I can't prove it for sure, but based on the Russian-sounding names of the production personnel and most of the secondary cast, I suspect Octopus 2: River Of Fear was shot largely in Europe, and relied on a few repeated requisite cutaways of the New York skyline for location flavor. There is a scene where a couple of the scuba cops are investigating an abandoned boat, presumably in the city's harbor, and the mountainous background definitely looks like it was shot elsewhere.

As far as B-movies go, this one does look better than many, though the storyline is largely familiar, even before the opening credits have rolled. A couple of inspired moments, such as the Statue of Liberty attack scene give Octopus 2: River of Fear an air of cleverness that does not remain for the film's duration, unfortunately.

Rating for Style: C+
Rating for Substance: C+

 

Image Transfer

 One
Aspect Ratio1.78:1 - Widescreen
Original Aspect Ratioyes
Anamorphicyes


Image Transfer Review: Lion's Gate 1.78:1 anamorphic widescreen transfer on this disc looks quite good, with bright, well-saturated colors, even during the underwater sequences where the water has a very deep blue hue. Black levels are respectable, though some of the more shadowy night scenes don't have overly sharp shadow depth.

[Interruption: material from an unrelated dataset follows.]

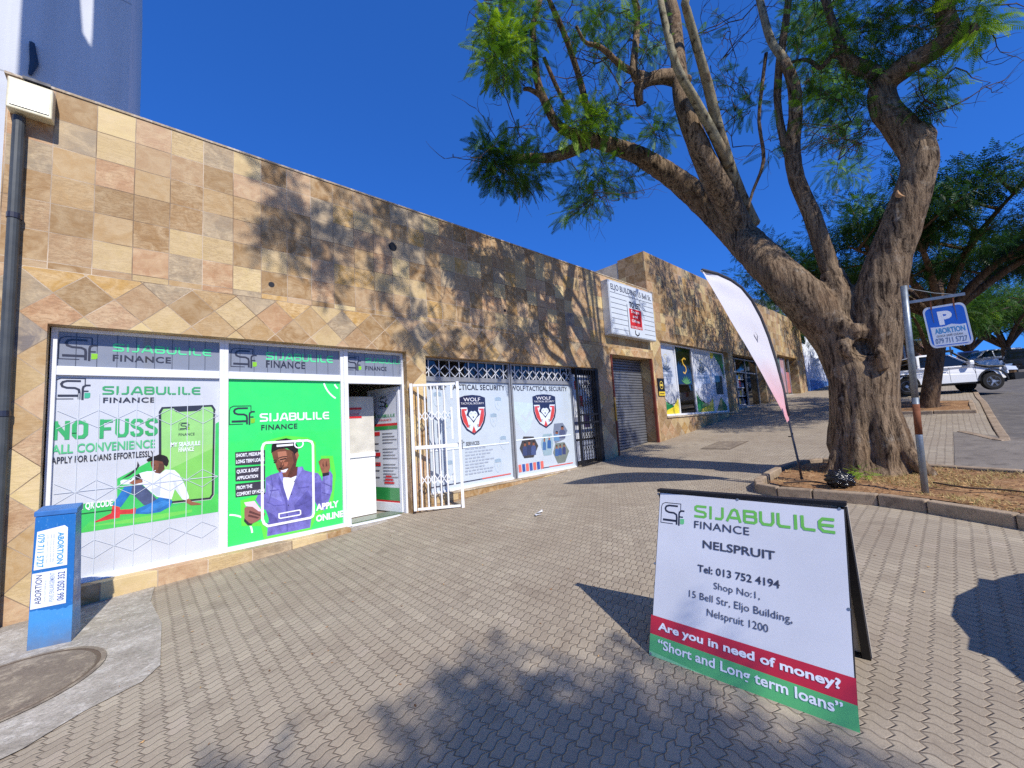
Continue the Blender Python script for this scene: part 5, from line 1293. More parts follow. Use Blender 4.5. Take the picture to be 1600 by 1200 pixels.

This might be just a B-movie, but at least it looks presentable, and though there are a few compression issues evident, the print is largely free of nicks and blemishes.

Image Transfer Grade: B

 

Audio Transfer

 LanguageRemote Access
Dolby Digital
5.1
Englishno


Audio Transfer Review: Octopus 2: River of Fear is equipped with a fairly aggressive 5.1 track that does its best to create an encompassing soundfield. Rears come to life often, especially during the underwater shots, where gurgles, creaks and score elements really add depth to the moment onscreen. Directional imaging across the fronts is minimal, though dialogue is crisp and well mixed.

Audio Transfer Grade: B+

 

Disc Extras

Full Motion menu with music
Scene Access with 23 cues and remote access
Subtitles/Captions in English, Spanish with remote access
4 Other Trailer(s) featuring Octopus, Frailty, Spiders 2, Crocodile 2: Death Swamp
Packaging: Amaray
Picture Disc
1 Disc
1-Sided disc(s)
Layers: single

Extras Review: The disc is cut into 23 chapters, and features subtitles in English and Spanish. In addition, Lion's Gate has also piled on four trailers (Octopus, Frailty, Spiders 2, Crocodile 2: Death Swamp) for your enjoyment.

Extras Grade: C

 

Final Comments

If you want Jaws-style entertainment, I guess you should watch Jaws. This rehash of the giant sea creature poised to ruin a city's holiday plans is not exactly original, but Yossi Wein and cinematographer Peter Belcher have given Octopus 2: River of Fear a more polished look than a tired script like this deserves.